Wednesday, October 10, 2012


The purpose of this drill is to put the defense at a big
disadvantage while working on on help rotations away from the ball to protect the basket. Defensive
players will work on their defensive positioning on the floor, effort, and communication. Talking to each other is extremely important on defense, and this drill reveals that importance.

The drill is set up with four offensive players spaced around the three point line.  Each of the three defenders will guard one of the offensive players. One offensive player will remain unguarded to start the drill. 

The offensive players pass the ball around the perimeter, and the defensive players let the passes go.
When the ball is being passed around the defenders will get to their proper defensive position, remain in a good stance, and call out either "Ball" "Help" or "Deny". When the ungaurded offensive player receives a pass the drill becomes live.  The unguarded offensive player in this diagram is 4. When 4 receives the pass they have to try and attack the basket.  4 can shoot, drive, or pass. The defense must rotate to stop the ball, sink and fill on the backside. This requires lots of effort and communication by the defensive players. The rep for this drill ends when the offense scores or the defense gets a turnover or a defensive rebound.  Rotate so players get work on both defense and offense.

In this diagram you can see the rotations where players are sinking and filling on the backside so there are no layups given up.

IMPORTANT: It has to be stressed to the players how important it is to talk during this drill. It helps players understand where they need to be during this scramble situation.

Note: This is a scramble situation where the defense is at a disadvantage, so the offense may get score some baskets.
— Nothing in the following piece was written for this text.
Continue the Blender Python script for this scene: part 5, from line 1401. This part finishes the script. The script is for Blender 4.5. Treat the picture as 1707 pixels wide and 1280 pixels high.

Keep encouraging the defense to hustle, talk, and they will get their shrare of stops.

Sunday, October 7, 2012


The Jaguar drill focuses on transition offense and transition defense in a 3-on-2 setting.  Players get one possession per rep, but it also serves as a good drill to keep your players in shape as they get many reps throughout the duration of the drill.

Players 1-2-3-4-5 start on the baseline.  The middle player (3) starts with the ball.  In this drill players 1, 3, and 5 are on offense.  Players 2 and 4 are on defense.

On the coach's command players 1, 3, and 5 will sprint (3 is dribbling) to the opposite baseline.  Once they get to the opposite baseline they immediately sprint back towards the basket they started at to play offense.  Meanwhile players 4 and 5 sprint to the opposite end elblows at the free throw line.  They will immediately sprint back to play defense.

Defenders must communicate in this drill.  Based on your defensive philosophy in a 3-on-2 situation, you will want your players to communicate your philosophy in this situation.  Who has the first pass?  Who has the second pass?  When do you want the top player to pick up the ball?  These are just a few questions to consider.

Coaches can have their teams work on a variety of things or add particular rules, like:
*Offense can only make two passes before a shot must be taken.
*No shots allowed outside the lane area.  Players must attack the basket.
*Defense must force at least two passes before a shot is taken or they run a sprint.
*Offense cannot use the dribble after the first pass is made.